Tuesday, February 4, 2014

Four Score and Seven Years Ago (Give or Take 150 Years)

On my way home from my Southern jaunt, I took a detour to check another
 historical site off of my dream list:
 Gettysburg.

 I can't do the history of this battlefield justice here in a little blog post--
it is worth reading up on it if you get a chance.



                                        I got there about half-way through my eleven hour drive.
                                 I had planned to just take a quick look around and get back on the road.
                                                       But, I couldn't tear myself away. 

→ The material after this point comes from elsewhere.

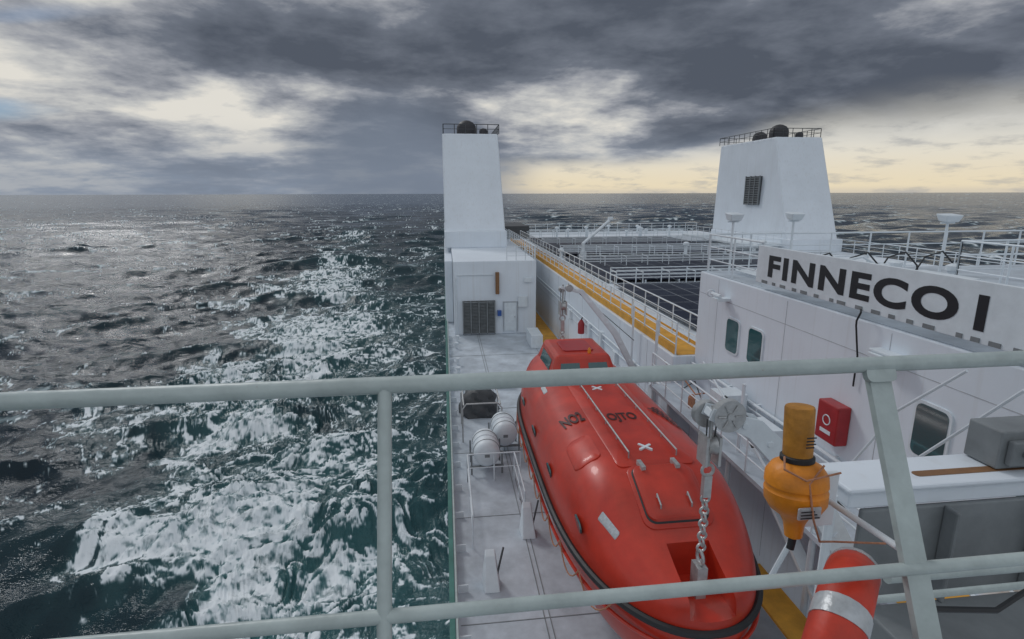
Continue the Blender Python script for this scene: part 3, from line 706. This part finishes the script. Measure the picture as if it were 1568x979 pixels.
def fall(yh, zt, near):
    g = grp('lifeboat_davit')
    h = MB(); h.box(3.70,3.86,yh-.12,yh+.12,-6.15,-5.62); h.torus((3.78,yh,-5.5),(1,0,0),.10,.028,18,8)
    zc_ = -5.33; k = 0
    while zc_ < -4.45:
        h.torus((3.78,yh,zc_),(1,0,0) if k % 2 else (0,1,0),.065,.02,14,6); zc_ += .105; k += 1
    h.box(3.72,3.84,yh-.05,yh+.05,-4.45,-4.1); h.torus((3.78,yh,-4.02),(0,1,0),.09,.025,16,8)
    h.tube((3.78,yh,-3.95),(3.78,yh,zt+.1),.03)
    h.box(3.66,3.70,yh-.14,yh+.14,-3.9,-3.45); h.box(3.86,3.90,yh-.14,yh+.14,-3.9,-3.45); h.lathe([(.15,0),(.12,.05),(.12,.1),(.15,.15)],(3.705,yh,-3.62),(1,0,0),18)
    h.obj('hook_and_chain', STEEL, g, True)
    s = 1.0 if near else .5
    h = MB(); h.lathe([(.24*s,0),(.19*s,.04),(.19*s,.08),(.24*s,.12)],(3.95,yh-.2,zt),(0,1,0),24); h.lathe([(.05,-.02),(.05,.14)],(3.95,yh-.2,zt),(0,1,0),10); h.lathe([(.2*s,0),(.15*s,.04),(.15*s,.08),(.2*s,.12)],(3.78,yh+.14,zt-.1),(0,1,0),24)
    for k in range(6): a = k*math.pi/3; h.tube((3.95+.07*math.cos(a),yh-.212,zt+.07*math.sin(a)),(3.95+.19*s*math.cos(a),yh-.212,zt+.19*s*math.sin(a)),.012,5)
    h.obj('sheaves', STEEL, g, True)
    A = [(3.7,zt+.02),(4.4,zt-.25),(5.4,zt-1.25),(6.1,zt-2.4),(6.2,-8.95)] if near else [(3.7,zt+.02),(4.4,zt-.15),(5.6,zt-1.6),(6.3,zt-2.9),(6.4,-8.95)]
    up, dn = [], []
    for i, (ax_, az_) in enumerate(A):
        p0, p1 = A[max(0, i-1)], A[min(len(A)-1, i+1)]; tx, tz = p1[0]-p0[0], p1[1]-p0[1]; l_ = math.hypot(tx, tz); nx, nz = -tz/l_, tx/l_; hw_ = (.09, .16, .2, .2, .17)[i]*s
        up.append((ax_+nx*hw_, az_+nz*hw_)); dn.append((ax_-nx*hw_, az_-nz*hw_))
    h = MB(); poly = up+dn[::-1]
    h.plate(poly, yh-.11*s-.02, yh-.11*s); h.plate(poly, yh+.11*s, yh+.11*s+.02); 
    for i in range(4): 
        for f_ in (.25, .75):
            px = A[i][0]+(A[i+1][0]-A[i][0])*f_; pz = A[i][1]+(A[i+1][1]-A[i][1])*f_
            h.tube((px,yh-.11*s-.04,pz),(px,yh+.11*s+.04,pz),.05,10)
    h.plate([((u_[0]*.8+d_[0]*.2), (u_[1]*.8+d_[1]*.2)) for u_, d_ in zip(up, dn)]+[((u_[0]*.2+d_[0]*.8), (u_[1]*.2+d_[1]*.8)) for u_, d_ in zip(up[::-1], dn[::-1])], yh-.09*s, yh+.09*s)
    h.box(5.85,6.6,yh-.35,yh+.35,-8.99,-8.7)
    h.obj('davit_arm', WHITE2, g, bevel=.008)
    h = MB(); h.tube((3.95,yh,zt+.24*s),(6.3,yh+.1,zt-1.9),.014,6); h.tube((3.7,yh-.02,zt-.1),(3.72,yh,-3.6),.012,6); h.tube((3.85,yh-.02,zt-.1),(3.84,yh,-3.6),.012,6); h.obj('wire_falls', DGREY, g)
fall(7.05, -3.1, True); fall(17.35, -3.0, False)

# ------------------------------------------------------------------ deck equipment on left
def raft(xc, yc):
    g = grp('life_raft_canister'); h = MB()
    h.lathe([(.02,-.68),(.3,-.67),(.40,-.6),(.43,-.5),(.43,-.03),(.46,-.02),(.46,.02),(.43,.03),(.43,.5),(.40,.6),(.3,.67),(.02,.68)],(xc,yc,-8.25),(0.0,1,0),28); h.obj('canister', WHITE2, g, True)
    h = MB(); h.torus((xc,yc-.35,-8.25),(0,1,0),.44,.009,28,5); h.torus((xc,yc+.35,-8.25),(0,1,0),.44,.009,28,5); h.box(xc-.08,xc+.08,yc-.69,yc-.675,-8.3,-8.2); h.obj('straps', GREY, g)
    h = MB()
    for yy in (yc-.45, yc+.45): h.beam((xc-.55,yy,-8.72),(xc+.55,yy,-8.72),.08,.06); h.tube((xc-.5,yy,-9),(xc-.5,yy,-8.2),.03); h.tube((xc+.5,yy,-9),(xc+.5,yy,-8.2),.03)
    h.obj('cradle', GREY, g)
raft(1.15, 16.9); raft(1.9, 18.3)
g = grp('rope_reel_rack'); h = MB()
for yy in (18.9, 20.6): h.path([(.45,yy,-9),(.45,yy,-7.7),(.6,yy,-7.5),(1.75,yy,-7.5),(1.9,yy,-7.7),(1.9,yy,-9)],.03)
h.tube((.5,18.9,-7.55),(.5,20.6,-7.55),.03); h.tube((1.85,18.9,-7.55),(1.85,20.6,-7.55),.03); h.obj('frame', STEEL, g)
h = MB()
nu, nv = 26, 16
tv = []
for i in range(nv+1):
    for j in range(nu):
        a = 2*math.pi*j/nu; f_ = math.sin(i/nv*math.pi/2); rr_ = max(.01, math.cos(i/nv*math.pi/2))**.6*(1+.10*math.sin(5*a+2*f_*6)+.06*math.sin(11*a+9*f_)+rnd.uniform(-.03,.03))
        tv.append((1.2+.78*rr_*math.cos(a), 21.6+.62*rr_*math.sin(a), -8.98+1.1*f_*(1+.12*math.sin(3*a+1)*rr_)))
h.add(tv, [(i*nu+j, i*nu+(j+1)%nu, (i+1)*nu+(j+1)%nu, (i+1)*nu+j) for i in range(nv) for j in range(nu)])
h.obj('tarpaulin', DGREY, g, True)
def chute(xc, yc):
    g = grp('deck_fairlead_plate'); h = MB(); h.hexa([(xc-.18,yc-.2,-9),(xc+.18,yc-.2,-9),(xc+.22,yc+.25,-9),(xc-.22,yc+.25,-9),(xc-.14,yc+.1,-8.25),(xc+.1,yc+.1,-8.25),(xc+.1,yc+.25,-8.15),(xc-.14,yc+.25,-8.15)]); h.obj('plate', WHITE2, g, bevel=.02)
    h = MB(); h.tube((xc+.12,yc,-8.7),(xc+.3,yc+.2,-8.1),.025); h.obj('lever', DGREY, g)
chute(.85,11.1); chute(2.0,13.0)
h = MB(); railing(h,(.5,16,-9),(2.2,16,-9),.95,2,.85,.02); railing(h,(.5,12.6,-9),(.5,16,-9),.95,2,1.7,.02); railing(h,(2.0,13.6,-9),(2.0,16,-9),.95,2,1.2,.02); h.obj('guard_rail', WHITE2)
h = MB()
for i in range(8):
    yy = 22+i*1.6; h.lathe([(.07,0),(.07,.3),(.13,.3),(.13,.4)],(rnd.choice([.5,.6,5.6]),yy,-9),n=10)
h.box(4.9,5.6,31,33,-8.995,-8.2); h.box(2.2,3,24.4,25.2,-8.995,-8.7)
h.obj('deck_fittings', WHITE2, None, False, .02)

# ------------------------------------------------------------------ near bridge-wing rail
Yt, Zt, Yl, Zl = 1.5, -.527, 1.247, -1.071
br = grp('bridge_wing_railing')
h = MB(); h.tube((-3,Yt,Zt),(5,Yt,Zt),.0245,16); h.tube((-3,Yl,Zl),(5,Yl,Zl),.0185,14)
Yb, Zb = Yl+(Yl-Yt)*1.1, Zl+(Zl-Zt)*1.1
h.tube((-3,Yb,Zb),(5,Yb,Zb),.0185,14)
h.obj('rails', RAIL, br, True)
h = MB()
h.tube((-.181,Yt,Zt),(-.189,Yb,Zb),.0195,14); h.tube((-2.0,Yt,Zt),(-2.0,Yb,Zb),.0195,14)
for xx in (1.335, 3.2): h.beam((xx,Yt,Zt-.012),(xx,Yb,Zb),.072,.022,(0,1,-.5)); h.rrect((xx,Yt-.01,Zt-.03),(1,0,0),(0,.42,.9),.10,.05,.02,.02)
for xx in (-.181, -2.0): h.torus((xx,Yt,Zt-.02),(0,-.42,-.9),.0195,.006,16,6)
h.obj('stanchions', RAIL, br, True)

g = grp('smoke_marker_buoy'); bx, by, bz = 1.235, 1.66, -1.075
h = MB(); h.lathe([(.048,.15),(.05,.155),(.05,.33),(.047,.337),(.02,.339)],(bx,by,bz),(0,.1,1),28); h.obj('smoke_canister', BUOYB, g, True)
h = MB(); h.lathe([(.012,-.16),(.03,-.15),(.036,-.10),(.05,-.07),(.088,-.04),(.105,-.01),(.107,.03),(.103,.035),(.103,.05),(.107,.055),(.104,.09),(.085,.12),(.06,.135),(.05,.14)],(bx,by,bz),(0,.1,1),32); h.obj('float_body', BUOY, g, True)
h = MB(); h.lathe([(.052,.135),(.058,.14),(.058,.155),(.051,.16)],(bx,by,bz),(0,.1,1),24); h.tube((bx-.01,by-.02,bz-.2),(bx,by-.015,bz-.155),.014,10); h.obj('clamp_band', BLACK, g, True)
h = MB(); h.rrect((bx-.02,by-.1095,bz+.0),(1,0,0),(0,0,1),.085,.045,.005,-.003); h.obj('label', SILVER, g)
h = MB()
for i in range(3): h.box(bx-.055,bx-.055+.05+.01*i,by-.1155,by-.114,bz+.008-i*.012,bz+.012-i*.012)
for i in range(4): h.box(bx-.02,bx+.015-.005*(i%2),by-.052,by-.0495,bz+.25-i*.012,bz+.254-i*.012)
h.obj('label_print', INK, g)
h = MB(); h.box(bx+.08,bx+.2,by+.04,by+.06,bz-.16,bz+.06); h.tube((bx+.16,by+.05,bz-.05),(bx+.11,by-.34,bz+.02),.012); h.obj('bracket_plate', WHITE2, g, bevel=.004)
h = MB(); h.path([(bx+.05,by-.06,bz+.15),(bx-.02,by-.09,bz+.1),(bx-.01,by-.12,bz-.02),(bx+.04,by-.1,bz-.12),(bx+.14,by-.04,bz-.17),(bx+.3,by-.1,bz-.15)],.004,6); h.path([(bx-.06,by,bz+.16),(bx-.09,by-.05,bz+.14),(bx-.04,by-.1,bz+.12),(bx+.1,by-.08,bz+.13)],.004,6); h.obj('lanyard', ROPE, g)

# lifebuoy stowed outboard, seen edge-on
g = grp('lifebuoy'); c = Vector((1.18,1.33,-1.475)); ax = Vector((.55,-.56,-.05)).normalized()
MM = align(ax); at = max(range(360), key=lambda k: (MM @ Vector((math.cos(math.radians(k)), math.sin(math.radians(k)), 0))).z); at = math.radians(at)
h = MB(); h.torus(c, ax, .30, .076, 56, 18); h.obj('ring', LBRED, g, True)
h = MB()
for da in (-.52, .34, 2.0, 3.6): h.torus(c, ax, .30, .0785, 6, 18, at+da, at+da+.18)
h.obj('reflective_bands', SILVER, g, True)

bs = grp('bridge_wing_console')
h = MB(); h.box(2.6,7,2.97,3.3,-2.05,-1.93); h.box(2.57,7,2.94,3.32,-1.928,-1.89); h.obj('ledge', WHITE, bs, bevel=.015)
h = MB(); h.rrect((3.6,3.08,-1.889),(1,0,0),(0,1,0),.9,.07,.03,.003); h.obj('slot', BROWN, bs)
h = MB(); h.box(3.75,4.8,3.05,3.3,-1.88,-1.6); h.box(3.8,4.7,3.0,3.05,-1.84,-1.66); h.tube((3.9,3.0,-1.75),(3.9,2.9,-1.75),.03); h.obj('junction_box', GREY, bs, bevel=.02)
h = MB(); h.box(2.75,7,2.3,2.9,-3.2,-2.75); h.box(2.7,7,2.96,3.0,-2.75,-2.06)
for xx in (3.3, 4.0, 4.7): h.box(xx, xx+.03, 2.85, 2.96, -2.75, -2.06)
h.obj('lower_beam', GREY, bs, bevel=.02)
h = MB(); h.tube((2.0,2.0,-1.75),(6,2.0,-1.78),.03,12); h.tube((2.2,2.3,-2.15),(6,2.3,-2.15),.02,10); h.obj('pipes', RAIL, bs, True)
h = MB(); h.path([(2.1,1.9,-1.85),(2.5,1.9,-1.9),(2.7,1.95,-1.86),(3.2,1.95,-1.92),(4,1.95,-1.9)],.014,6); h.obj('cables', BLACK, bs)
h = MB(); h.tube((2.6,3.2,-1.95),(2.4,3.4,-2.9),.02); h.tube((2.5,3.0,-1.95),(2.5,3.0,-3.2),.03); h.obj('stays', WHITE2, bs)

I went inside the Visitor Center and watched a movie and 
took in the museum.


I am one of those people who wants to read every plaque and take in
every button....
...and buckle

This is a bullet that was stopped by a belt buckle--kinda cool.


Every pistol


and cannon ball

The pretty drum...


and other musical instruments.


I was surprised to see that Utah sent out 96 soldiers
to fight for the Union.



From the museum, I drove over to the battlefield and cemetery.
I had overstayed already but I didn't know if I would
ever get back there again.
I meant to take a few pictures and then hit the road.
But I kept walking.

Just one more monument to see...


One more artifact to look at...



A majestic equestrian monument dedicated to the memory of 
Northern Major General George Gordon Meade
(Read more about it here)


Another plaque to read.



We have a son-in-law from North (the South shall rise again) Carolina so
I stopped to take a closer look at this monument.
The inscription made me cry and was a reminder of
the lives lost on both sides. 
Heartbreaking.
You can see how close the regiment was to the High Water Mark
during Pickett's Charge before they were stopped.



I lingered and wandered the battlefield as the sun went down.
 There is a feeling there that this
place is tragic and sacred. 

I cannot say it any better than
President Abraham Lincoln:
 Fourscore and seven years ago our fathers brought forth on this continent, a new nation, conceived in Liberty, and dedicated to the proposition that all men are created equal.
 Now we are engaged in a great civil war, testing whether that nation, or any nation so conceived and so dedicated, can long endure. We are met on a great battle-field of that war. We have come to dedicate a portion of that field, as a final resting place for those who here gave their lives that that nation might live. It is altogether fitting and proper that we should do this.
 But, in a larger sense, we can not dedicate-we can not consecrate-we can not hallow-this ground. The brave men, living and dead, who struggled here, have consecrated it, far above our poor power to add or detract. The world will little note, nor long remember what we say here, but it can never forget what they did here. It is for us the living, rather, to be dedicated here to the unfinished work which they who fought here have thus far so nobly advanced. It is rather for us to be here dedicated to the great task remaining before us-that from these honored dead we take increased devotion to that cause for which they gave the last full measure of devotion-that we here highly resolve that these dead shall not have died in vain-that this nation, under God, shall have a new birth of freedom-and that government of the people, by the people, for the people shall not perish from the earth.